5. Experimental Evaluation and Impact

ARG-V generated a corpus of 68 novel Java benchmarks (48 ReachSafety, 50 ExceptionProperty tasks; totaling 98 property checks). In controlled experiments comparing performance on these to the existing SV-COMP suite, four leading Java verifiers (JBMC, MLB, JavaRanger, GDart) demonstrated a decline in accuracy and recall:

Metric	Existing SV-COMP	ARG-V Benchmarks
Accuracy	0.83	0.72
Precision	0.99	0.90
Recall	0.75	0.64
Specificity	0.99	0.88

Notably, the recall on new benchmarks dropped (from 1.00 to 0.49 for ReachSafety), and the proportion of “unknown” answers (timeouts/indecidable) exceeded 50% on some tools. This indicates that ARG-V-generated programs expose weaknesses or “blind spots” in current verification technology, despite their comparable size and intended complexity matching the traditional SV-COMP corpus (Moloney et al., 4 Feb 2026).

6. Extensibility and Future Work

Planned extensions for ARG-V include:

• More granular filter options (e.g., minimal loop nesting, maximum call depth thresholds).
• Enhanced support for additional Java library classes and complex data structures.
• Extension to C/C++ via an “argc-transformer.”
• ML-powered deduplication to prevent overlapping with benchmarks already in use.

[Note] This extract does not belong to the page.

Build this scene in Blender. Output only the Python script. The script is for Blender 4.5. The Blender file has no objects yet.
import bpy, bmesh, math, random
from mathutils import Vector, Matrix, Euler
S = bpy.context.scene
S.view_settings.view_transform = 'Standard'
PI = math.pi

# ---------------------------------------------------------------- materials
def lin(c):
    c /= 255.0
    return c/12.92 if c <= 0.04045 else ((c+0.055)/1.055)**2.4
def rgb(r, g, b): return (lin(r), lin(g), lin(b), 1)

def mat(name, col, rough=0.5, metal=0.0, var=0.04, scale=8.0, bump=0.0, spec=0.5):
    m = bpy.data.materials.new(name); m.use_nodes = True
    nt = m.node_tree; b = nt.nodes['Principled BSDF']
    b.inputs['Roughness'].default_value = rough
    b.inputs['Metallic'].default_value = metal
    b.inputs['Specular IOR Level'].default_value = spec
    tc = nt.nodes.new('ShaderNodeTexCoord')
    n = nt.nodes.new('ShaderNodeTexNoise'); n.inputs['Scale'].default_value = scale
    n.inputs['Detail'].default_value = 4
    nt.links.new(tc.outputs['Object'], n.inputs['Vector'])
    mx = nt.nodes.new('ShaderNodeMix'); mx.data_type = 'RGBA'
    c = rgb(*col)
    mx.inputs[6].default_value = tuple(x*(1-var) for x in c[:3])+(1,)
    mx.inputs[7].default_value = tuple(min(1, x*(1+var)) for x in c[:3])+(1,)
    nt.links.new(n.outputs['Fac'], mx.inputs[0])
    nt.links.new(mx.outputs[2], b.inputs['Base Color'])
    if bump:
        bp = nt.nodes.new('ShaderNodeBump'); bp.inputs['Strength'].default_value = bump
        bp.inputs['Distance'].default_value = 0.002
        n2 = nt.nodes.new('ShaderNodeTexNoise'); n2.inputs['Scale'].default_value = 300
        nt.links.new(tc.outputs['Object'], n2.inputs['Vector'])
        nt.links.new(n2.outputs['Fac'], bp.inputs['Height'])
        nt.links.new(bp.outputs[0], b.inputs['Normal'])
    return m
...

Verifier toolchains can leverage ARG-V’s filters to synthesize targeted challenge sets, such as those emphasizing floating-point control flow or intricate loop patterns, facilitating focused stress testing and verifier development (Moloney et al., 4 Feb 2026).

7. Distinction from Other ARG-V Systems

ARG-V as discussed above is distinct from earlier systems such as the ARG virtual argumentation training platform for law (sometimes also called ARG-V), which implements Toulmin’s model of argumentation for juridical reasoning and classroom instruction (Silva et al., 2015). In the context of program verification, ARG-V universally refers to the benchmark generation system described in (Moloney et al., 4 Feb 2026).